Тянет писателей к стихоплетству. Горький стихи сочинял. И Бунин. А Лимонов изначально обозначал себя как поэт. Но рифмованное слово уводит отражаемого автора в глубины, в которых он и сам до конца не разберется. Блок: «Я здесь, в углу. Я там распят. / Я пригвожден к стене - смотри! / Горят твои глаза, горят! / Как черных две зари». Блок попроще Пушкина в нахождении словесных эффектов (век-то «серебряный», не «золотой»). Про «зеркало рифмы» - по-простому: «черные, пламенные зори». Здесь - Врубель с его Демоном и темным взором. Александр Сергеевич намеренно указывает на россыпь пустых отражений (досужие, роящиеся сплетни - «те-те-те»). Не желает русско-эфиопский сочинитель двоиться. Это неизбежно: мальчонка, девчонка глянули в зеркальце - и пошло «расслоение» (внутренний собеседник).

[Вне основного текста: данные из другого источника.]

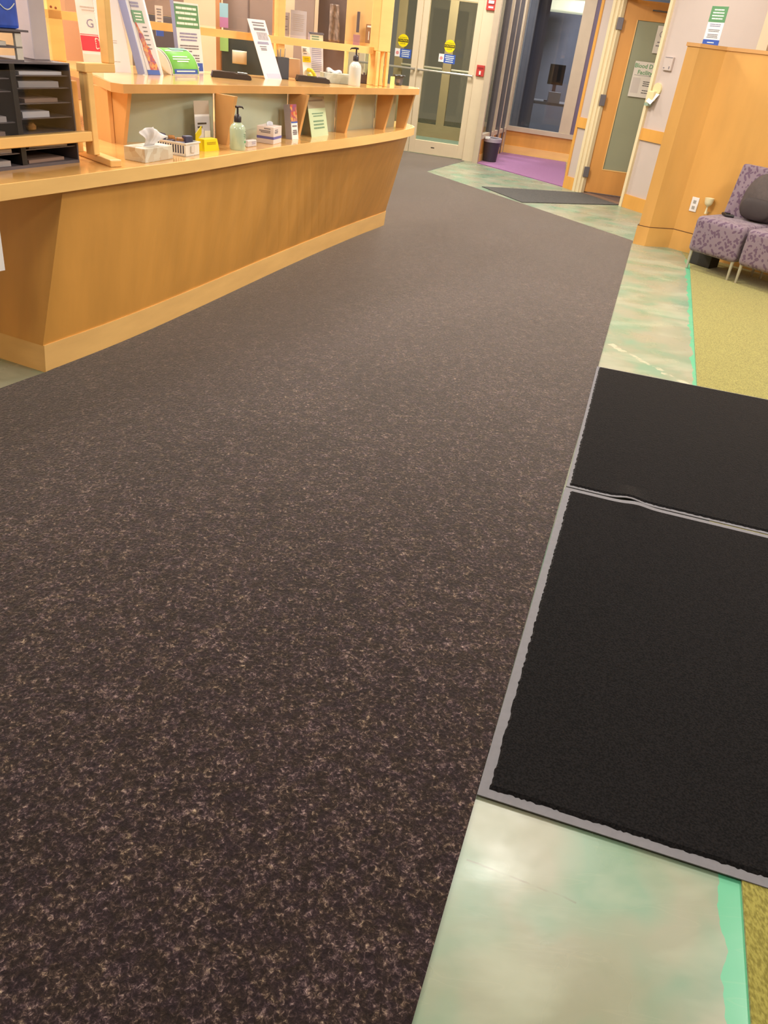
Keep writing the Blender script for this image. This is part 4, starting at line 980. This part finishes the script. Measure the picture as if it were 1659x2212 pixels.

Бредем по жизни расколотые. Ведем беседы с внутренним голосом. Шизофрения. Кто в ней смел - того и лечат. Мусульмане - пугливые. У них немыслимы сочинители историй про Дорианов Греев (Уайльд) или Петеров Шлемилей (Адельберт фон Шамиссо). Правоверные отвергают теневое подобие в изображениях. Лика Аллаха никто не видел, а у христиан - отчаянная смелость: Бог на Боге сидит и Богом погоняет. Самая страшная беда для магометанина - пленение души. Отражение способно взять власть над человеком, поймав его душу. И то верно: пялимся в зеркало, чтобы увидеть себя, а получаем не самого себя, а некое знание (правда о себе самом, вроде). Помимо пушкинских дерзких насмешек над отражениями, они есть взгляд на самого себя со стороны, а еще это «Я» в оценке. Оценка опасно нехороша. Отсюда навязчивое: «Свет мой, зеркальце, скажи да всю правду доложи».
Наша экскурсионная группа просачивается в кабинет Ее Величества. Снова, как неизбежность, огромное зеркало. Зачем царям так много отражений? С ума сошли во Франции - зеркальный зал в Версале. И у нас: множащие, дробящие бесконечность зеркальные помещения в Петергофе и Царском Селе. Властители тупы, не понимают, что они делают? Их наряды, золотые зеркала развратили человечество навсегда. Кто-то думает, что человек многого не видел. Чушь! Встаньте в Петродворце посредине сотен отражений, и вы поймете - смотрите на «все». «Все» видите. Ничего нового уже нет (дальний смех Александра Сергеевича - «те-те-те», а Лету уже испил).
Кабинет строг. Русский классицизм. Плоскости стен акцентированы рельефным багетом. В центре одной из них, словно мокрый младенец, только что извлеченный из утробы матери, - блестящий камин. Красно-коричневый мрамор. Такого «скользкого» никогда не видел. Диван, стулья в небесно-голубой обивке с резными накладками. Портреты семейства Павла I. Великолепные копии («те-те-те») с полотен Рослина, Ризенера, Дж. Доу. Бронзовые часы, канделябры, жирандоли и мейсенский фарфор.